Suisse Pourquoi saisir le problème de l’asile à l’envers?

Opinion signée par Manon Schick, directrice de la Section suisse d’Amnesty International, parue le 12 juin 2012 dans le quotidien 24 Heures.
Connaissez-vous le hameau de Tschorren, dans le canton de Berne? C’est une belle clairière au milieu des bois. Depuis plusieurs mois, quelques dizaines de requérants d’asile s’y sont familiarisés avec la beauté des paysages de l’Oberland bernois. Et ils s’y ennuient ferme.

manon_opinion.jpg Manon Schick, directrice d’Amnesty International Suisse. © AI

Pourquoi ne trouvent-ils rien de mieux à faire que de troubler la quiétude des lieux en provoquant des bagarres nécessitant l’intervention de la police? Ces «quérulents» tiennent-ils tant que cela à apporter de l’eau au moulin de certains députés de nos Chambres fédérales qui réclament à hauts cris des «camps d’internement» pour les demandeurs d’asile délinquants ou tout simplement peu coopératifs?

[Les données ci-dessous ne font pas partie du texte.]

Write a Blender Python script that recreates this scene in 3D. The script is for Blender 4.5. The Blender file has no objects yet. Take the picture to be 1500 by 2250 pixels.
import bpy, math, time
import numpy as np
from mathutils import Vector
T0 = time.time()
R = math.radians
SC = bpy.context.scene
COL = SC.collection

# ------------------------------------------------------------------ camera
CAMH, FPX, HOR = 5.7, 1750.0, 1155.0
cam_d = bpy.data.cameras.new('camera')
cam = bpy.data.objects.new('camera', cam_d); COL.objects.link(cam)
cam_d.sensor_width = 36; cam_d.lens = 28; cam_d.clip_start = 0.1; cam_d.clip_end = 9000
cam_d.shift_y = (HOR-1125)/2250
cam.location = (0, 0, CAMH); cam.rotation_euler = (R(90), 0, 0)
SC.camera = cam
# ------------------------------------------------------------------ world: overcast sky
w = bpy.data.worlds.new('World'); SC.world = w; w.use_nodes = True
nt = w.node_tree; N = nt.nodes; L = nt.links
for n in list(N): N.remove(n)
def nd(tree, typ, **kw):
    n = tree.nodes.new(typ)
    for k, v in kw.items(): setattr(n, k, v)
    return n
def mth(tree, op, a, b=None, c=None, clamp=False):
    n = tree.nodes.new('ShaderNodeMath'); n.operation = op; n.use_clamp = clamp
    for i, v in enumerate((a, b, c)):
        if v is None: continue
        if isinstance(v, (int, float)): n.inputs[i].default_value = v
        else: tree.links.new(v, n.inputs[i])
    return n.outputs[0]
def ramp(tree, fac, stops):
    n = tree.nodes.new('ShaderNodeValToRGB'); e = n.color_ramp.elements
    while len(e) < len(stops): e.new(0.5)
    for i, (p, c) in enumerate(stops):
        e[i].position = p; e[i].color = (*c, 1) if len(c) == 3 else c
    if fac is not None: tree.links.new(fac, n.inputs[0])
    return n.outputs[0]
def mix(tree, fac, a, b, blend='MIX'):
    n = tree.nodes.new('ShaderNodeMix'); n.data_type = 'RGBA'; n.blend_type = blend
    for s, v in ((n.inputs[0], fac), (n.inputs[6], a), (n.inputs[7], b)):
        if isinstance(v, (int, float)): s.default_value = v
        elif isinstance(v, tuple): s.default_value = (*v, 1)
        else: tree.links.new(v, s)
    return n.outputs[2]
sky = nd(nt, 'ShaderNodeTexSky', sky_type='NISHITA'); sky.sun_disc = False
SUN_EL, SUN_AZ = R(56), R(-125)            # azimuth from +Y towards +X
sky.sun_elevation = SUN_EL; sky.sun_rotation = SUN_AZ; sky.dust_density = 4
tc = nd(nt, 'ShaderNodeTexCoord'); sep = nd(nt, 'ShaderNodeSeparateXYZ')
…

Répondre par l’affirmative à cette question serait prendre le problème à l’envers. Lorsque l’on sait, statistiques de l’Office des migrations à l’appui, qu’environ 40% des personnes qui déposent une demande d’asile dans notre pays obtiennent le droit de rester sur notre territoire parce qu’elles sont menacées ou ne peuvent rentrer dans leur pays d’origine, force est d’admettre que de les contraindre à séjourner dans des lieux reculés, sans contact avec le monde extérieur, n’est pas la meilleure manière de préparer leur intégration dans notre pays.

Les forcer à l’inactivité, sans aucune occupation constructive, revient à les priver des bases nécessaires à une bonne compréhension de notre manière de vivre en société et par là même à rendre encore plus difficile une intégration réussie.

Cela ne semble cependant pas suffisant puisque l’on voudrait maintenant rajouter des barbelés autour de leur lieu d’hébergement et soumettre ainsi une catégorie de la population, les requérants d’asile, à une justice que l’on peut qualifier d’exception. C’est une atteinte au principe constitutionnel de l’égalité devant la loi.

Le Parlement discute ces jours d’une énième révision de la Loi sur l’asile qui devrait introduire des mesures encore plus restrictives. Certains élus ont proposé de placer à l’aide d’urgence tous les requérants d’asile dès leur arrivée en Suisse, alors même que l’on sait que près de la moitié d’entre eux resteront dans notre pays à long terme. Leur reprocher ensuite leur comportement parfois inadapté relèverait alors de la plus pure hypocrisie.

Ce n’est pas en soumettant les personnes qui viennent chercher la protection de notre pays à des conditions de vie indignes que l’on fera baisser le nombre de dealers dans nos rues. Ces durcissements successifs de la Loi sur l’asile n’ont apporté aucune solution, ils ont juste contribué à stigmatiser davantage l’ensemble des réfugiés. Pourquoi persister à empoigner le problème à l’envers? Nos élus devraient être capables de comprendre qu’aujourd’hui la solution passe par une procédure simplifiée, plus courte, avec une assistance juridique, et un traitement digne et humain.